## What you should do
Work out how many lines of the data hold the string "from", and reply with that number alone.

## Raw data
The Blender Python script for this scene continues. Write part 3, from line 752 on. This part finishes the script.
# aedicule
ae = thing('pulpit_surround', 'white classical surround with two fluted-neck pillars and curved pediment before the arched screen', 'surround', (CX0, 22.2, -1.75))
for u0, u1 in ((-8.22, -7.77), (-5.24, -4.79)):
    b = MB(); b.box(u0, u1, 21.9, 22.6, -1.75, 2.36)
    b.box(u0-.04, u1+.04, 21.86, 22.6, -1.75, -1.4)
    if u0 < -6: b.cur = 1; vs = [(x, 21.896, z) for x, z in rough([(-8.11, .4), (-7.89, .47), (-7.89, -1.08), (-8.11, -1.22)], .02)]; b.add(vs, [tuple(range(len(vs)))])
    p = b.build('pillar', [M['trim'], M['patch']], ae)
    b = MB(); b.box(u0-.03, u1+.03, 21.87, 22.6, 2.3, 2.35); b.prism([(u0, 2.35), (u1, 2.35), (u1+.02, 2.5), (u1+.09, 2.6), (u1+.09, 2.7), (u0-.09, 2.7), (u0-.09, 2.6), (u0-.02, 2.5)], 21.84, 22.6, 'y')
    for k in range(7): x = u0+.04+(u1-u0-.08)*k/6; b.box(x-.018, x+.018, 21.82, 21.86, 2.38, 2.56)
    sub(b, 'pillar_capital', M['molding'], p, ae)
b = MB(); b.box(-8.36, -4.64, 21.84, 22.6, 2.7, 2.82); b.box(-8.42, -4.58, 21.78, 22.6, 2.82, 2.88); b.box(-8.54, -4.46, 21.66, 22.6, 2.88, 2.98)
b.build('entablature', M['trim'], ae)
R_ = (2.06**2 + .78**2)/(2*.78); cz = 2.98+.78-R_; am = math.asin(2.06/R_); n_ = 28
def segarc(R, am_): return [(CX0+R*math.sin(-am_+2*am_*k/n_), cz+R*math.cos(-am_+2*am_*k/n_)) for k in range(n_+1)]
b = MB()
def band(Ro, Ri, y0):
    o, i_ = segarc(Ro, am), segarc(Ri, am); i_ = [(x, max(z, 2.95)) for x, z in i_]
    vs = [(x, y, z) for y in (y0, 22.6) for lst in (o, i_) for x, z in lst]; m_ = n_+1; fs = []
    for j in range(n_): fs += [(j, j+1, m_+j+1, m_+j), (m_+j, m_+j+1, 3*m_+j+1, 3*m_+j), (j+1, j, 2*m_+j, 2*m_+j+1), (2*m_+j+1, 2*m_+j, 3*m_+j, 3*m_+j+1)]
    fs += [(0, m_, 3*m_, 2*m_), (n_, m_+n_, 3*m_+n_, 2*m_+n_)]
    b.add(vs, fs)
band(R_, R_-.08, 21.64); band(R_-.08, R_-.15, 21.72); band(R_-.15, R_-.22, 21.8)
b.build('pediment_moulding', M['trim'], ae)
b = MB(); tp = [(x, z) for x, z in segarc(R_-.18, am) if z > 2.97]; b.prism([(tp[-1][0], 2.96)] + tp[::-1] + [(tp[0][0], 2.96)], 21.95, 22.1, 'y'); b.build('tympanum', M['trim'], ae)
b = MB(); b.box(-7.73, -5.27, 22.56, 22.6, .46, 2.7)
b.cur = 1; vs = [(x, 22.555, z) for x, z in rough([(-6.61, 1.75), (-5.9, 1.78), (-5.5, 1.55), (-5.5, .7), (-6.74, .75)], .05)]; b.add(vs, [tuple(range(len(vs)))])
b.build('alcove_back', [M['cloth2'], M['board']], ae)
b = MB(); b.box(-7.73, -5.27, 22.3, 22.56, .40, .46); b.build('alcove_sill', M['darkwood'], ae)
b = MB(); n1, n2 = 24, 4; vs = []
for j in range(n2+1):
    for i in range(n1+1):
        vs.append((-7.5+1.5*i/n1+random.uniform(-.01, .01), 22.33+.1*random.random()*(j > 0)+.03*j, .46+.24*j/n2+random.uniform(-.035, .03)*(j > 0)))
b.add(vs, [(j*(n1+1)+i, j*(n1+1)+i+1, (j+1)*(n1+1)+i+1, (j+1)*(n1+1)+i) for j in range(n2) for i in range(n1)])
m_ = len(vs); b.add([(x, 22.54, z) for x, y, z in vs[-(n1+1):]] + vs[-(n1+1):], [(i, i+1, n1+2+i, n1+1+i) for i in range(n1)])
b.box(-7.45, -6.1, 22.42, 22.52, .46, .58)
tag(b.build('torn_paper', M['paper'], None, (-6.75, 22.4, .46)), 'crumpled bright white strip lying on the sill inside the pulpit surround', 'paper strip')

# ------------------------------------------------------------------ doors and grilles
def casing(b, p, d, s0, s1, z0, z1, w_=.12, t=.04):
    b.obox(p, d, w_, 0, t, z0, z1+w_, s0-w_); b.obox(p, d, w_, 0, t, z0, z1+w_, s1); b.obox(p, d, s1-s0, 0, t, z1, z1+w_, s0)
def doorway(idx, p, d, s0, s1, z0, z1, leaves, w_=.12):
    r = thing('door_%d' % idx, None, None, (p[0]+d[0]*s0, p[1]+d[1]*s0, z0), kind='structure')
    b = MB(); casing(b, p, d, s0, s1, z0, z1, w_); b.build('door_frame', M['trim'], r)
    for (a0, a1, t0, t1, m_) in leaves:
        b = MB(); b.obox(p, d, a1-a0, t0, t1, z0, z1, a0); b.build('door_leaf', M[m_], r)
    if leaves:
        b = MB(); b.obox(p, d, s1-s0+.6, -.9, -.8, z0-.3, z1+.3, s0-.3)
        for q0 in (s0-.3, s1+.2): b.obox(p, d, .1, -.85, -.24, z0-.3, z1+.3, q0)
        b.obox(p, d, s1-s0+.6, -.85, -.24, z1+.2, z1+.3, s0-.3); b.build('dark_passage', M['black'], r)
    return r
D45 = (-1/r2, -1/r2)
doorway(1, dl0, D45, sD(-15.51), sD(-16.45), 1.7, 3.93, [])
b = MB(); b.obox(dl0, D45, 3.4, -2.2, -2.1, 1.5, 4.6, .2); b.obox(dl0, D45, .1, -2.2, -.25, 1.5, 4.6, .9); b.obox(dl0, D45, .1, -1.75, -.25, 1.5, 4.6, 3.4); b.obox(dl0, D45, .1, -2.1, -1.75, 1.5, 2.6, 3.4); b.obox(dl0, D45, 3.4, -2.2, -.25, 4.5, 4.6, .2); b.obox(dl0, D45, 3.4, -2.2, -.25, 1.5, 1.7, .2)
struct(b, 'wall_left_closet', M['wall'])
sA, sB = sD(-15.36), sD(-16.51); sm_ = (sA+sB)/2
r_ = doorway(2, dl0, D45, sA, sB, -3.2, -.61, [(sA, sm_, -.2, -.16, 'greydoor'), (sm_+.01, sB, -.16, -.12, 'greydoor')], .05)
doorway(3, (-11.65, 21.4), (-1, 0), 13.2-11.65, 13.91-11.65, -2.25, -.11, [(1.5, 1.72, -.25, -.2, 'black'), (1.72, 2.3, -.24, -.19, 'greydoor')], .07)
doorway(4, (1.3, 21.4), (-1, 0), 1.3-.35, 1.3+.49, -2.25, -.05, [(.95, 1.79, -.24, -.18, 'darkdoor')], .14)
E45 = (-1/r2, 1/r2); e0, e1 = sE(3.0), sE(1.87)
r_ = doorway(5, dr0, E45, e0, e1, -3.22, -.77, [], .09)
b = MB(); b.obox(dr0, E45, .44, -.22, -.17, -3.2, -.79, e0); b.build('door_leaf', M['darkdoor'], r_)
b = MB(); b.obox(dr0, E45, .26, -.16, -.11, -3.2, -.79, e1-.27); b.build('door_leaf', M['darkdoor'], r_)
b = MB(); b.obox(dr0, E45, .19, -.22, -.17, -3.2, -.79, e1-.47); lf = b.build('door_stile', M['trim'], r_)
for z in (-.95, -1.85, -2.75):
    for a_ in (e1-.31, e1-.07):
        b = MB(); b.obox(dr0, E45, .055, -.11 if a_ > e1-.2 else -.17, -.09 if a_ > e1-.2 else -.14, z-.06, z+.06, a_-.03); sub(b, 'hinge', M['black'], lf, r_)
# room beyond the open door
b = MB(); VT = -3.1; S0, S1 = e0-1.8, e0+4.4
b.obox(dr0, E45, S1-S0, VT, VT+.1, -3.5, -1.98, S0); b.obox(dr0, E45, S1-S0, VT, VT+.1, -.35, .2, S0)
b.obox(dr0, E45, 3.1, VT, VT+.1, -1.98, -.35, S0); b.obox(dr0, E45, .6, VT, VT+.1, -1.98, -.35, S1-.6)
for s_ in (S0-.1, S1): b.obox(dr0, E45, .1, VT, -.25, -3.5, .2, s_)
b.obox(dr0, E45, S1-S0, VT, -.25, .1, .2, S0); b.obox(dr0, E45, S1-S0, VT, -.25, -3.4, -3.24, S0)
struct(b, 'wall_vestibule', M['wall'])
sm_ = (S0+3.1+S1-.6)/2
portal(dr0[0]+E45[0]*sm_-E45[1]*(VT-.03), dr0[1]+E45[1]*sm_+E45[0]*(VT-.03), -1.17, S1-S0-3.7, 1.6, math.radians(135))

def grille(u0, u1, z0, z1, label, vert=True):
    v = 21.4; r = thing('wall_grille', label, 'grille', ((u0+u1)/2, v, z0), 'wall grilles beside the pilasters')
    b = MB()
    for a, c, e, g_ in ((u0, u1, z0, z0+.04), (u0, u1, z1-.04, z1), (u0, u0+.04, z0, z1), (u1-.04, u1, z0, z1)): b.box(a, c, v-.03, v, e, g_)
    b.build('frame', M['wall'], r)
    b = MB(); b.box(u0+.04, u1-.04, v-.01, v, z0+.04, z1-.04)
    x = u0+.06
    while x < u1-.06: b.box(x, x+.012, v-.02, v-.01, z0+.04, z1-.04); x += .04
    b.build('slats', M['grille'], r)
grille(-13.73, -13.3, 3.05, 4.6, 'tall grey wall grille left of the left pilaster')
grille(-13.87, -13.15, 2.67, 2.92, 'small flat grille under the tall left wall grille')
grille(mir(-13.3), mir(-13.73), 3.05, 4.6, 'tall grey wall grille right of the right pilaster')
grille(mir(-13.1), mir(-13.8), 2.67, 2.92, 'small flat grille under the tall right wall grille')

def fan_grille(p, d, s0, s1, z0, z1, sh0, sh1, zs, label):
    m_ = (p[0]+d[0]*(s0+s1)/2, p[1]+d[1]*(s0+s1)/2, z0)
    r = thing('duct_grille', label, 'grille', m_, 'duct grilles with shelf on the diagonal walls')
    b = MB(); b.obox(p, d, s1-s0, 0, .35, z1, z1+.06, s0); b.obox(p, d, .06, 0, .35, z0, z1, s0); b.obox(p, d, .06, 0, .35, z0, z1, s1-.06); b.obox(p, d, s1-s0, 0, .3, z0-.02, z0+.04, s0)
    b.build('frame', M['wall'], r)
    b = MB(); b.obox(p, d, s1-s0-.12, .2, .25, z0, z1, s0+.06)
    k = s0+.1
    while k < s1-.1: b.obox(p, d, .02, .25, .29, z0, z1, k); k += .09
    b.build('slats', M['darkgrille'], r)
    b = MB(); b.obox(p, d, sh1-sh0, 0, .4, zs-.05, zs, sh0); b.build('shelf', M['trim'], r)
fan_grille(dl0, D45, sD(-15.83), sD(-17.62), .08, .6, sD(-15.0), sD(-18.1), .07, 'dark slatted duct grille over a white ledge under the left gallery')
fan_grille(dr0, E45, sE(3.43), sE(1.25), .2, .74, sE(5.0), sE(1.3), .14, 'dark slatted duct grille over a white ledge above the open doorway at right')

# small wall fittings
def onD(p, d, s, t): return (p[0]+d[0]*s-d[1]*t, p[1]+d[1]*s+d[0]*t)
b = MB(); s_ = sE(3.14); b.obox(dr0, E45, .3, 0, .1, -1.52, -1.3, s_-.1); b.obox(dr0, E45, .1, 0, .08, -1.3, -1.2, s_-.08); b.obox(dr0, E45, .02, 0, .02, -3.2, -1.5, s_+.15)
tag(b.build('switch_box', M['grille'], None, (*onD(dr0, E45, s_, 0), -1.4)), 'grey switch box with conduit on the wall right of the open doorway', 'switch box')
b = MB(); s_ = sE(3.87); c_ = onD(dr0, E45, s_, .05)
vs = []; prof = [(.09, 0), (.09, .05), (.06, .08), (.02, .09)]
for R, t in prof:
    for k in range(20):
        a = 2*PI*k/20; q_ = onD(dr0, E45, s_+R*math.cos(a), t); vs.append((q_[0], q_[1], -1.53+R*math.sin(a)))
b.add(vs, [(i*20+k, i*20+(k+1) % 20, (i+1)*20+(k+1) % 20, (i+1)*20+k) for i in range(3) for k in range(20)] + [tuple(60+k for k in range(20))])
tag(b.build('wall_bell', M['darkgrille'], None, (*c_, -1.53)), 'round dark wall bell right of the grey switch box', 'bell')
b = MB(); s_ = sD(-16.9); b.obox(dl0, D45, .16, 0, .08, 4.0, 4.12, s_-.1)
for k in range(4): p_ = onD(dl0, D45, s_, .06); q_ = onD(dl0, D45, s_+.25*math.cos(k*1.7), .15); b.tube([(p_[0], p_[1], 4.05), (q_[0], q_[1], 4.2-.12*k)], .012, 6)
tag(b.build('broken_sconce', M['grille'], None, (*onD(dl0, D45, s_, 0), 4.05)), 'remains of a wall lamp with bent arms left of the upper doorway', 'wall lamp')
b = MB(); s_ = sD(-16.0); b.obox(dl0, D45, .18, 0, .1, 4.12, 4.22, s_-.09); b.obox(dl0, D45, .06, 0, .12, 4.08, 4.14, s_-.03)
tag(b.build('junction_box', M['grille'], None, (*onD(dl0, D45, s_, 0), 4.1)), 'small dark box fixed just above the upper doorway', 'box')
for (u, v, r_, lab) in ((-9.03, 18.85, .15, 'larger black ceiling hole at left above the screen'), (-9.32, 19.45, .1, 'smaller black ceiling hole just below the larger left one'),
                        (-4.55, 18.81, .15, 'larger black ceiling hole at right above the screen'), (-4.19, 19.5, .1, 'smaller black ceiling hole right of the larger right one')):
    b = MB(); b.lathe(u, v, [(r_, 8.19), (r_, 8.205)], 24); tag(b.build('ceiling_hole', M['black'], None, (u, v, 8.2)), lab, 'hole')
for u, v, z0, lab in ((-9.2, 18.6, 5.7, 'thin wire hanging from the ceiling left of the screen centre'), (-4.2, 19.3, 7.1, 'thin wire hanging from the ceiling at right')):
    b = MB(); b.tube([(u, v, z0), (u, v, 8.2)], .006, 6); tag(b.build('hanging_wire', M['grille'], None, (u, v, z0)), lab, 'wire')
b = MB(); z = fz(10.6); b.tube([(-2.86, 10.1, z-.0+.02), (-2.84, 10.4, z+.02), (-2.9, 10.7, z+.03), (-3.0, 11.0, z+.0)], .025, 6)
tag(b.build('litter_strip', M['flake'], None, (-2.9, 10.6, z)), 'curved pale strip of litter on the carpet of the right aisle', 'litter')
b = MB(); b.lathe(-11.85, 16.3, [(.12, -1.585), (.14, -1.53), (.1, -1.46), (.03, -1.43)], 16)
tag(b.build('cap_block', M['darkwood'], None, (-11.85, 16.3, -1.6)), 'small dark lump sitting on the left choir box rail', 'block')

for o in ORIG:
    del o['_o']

## Finished exercise
2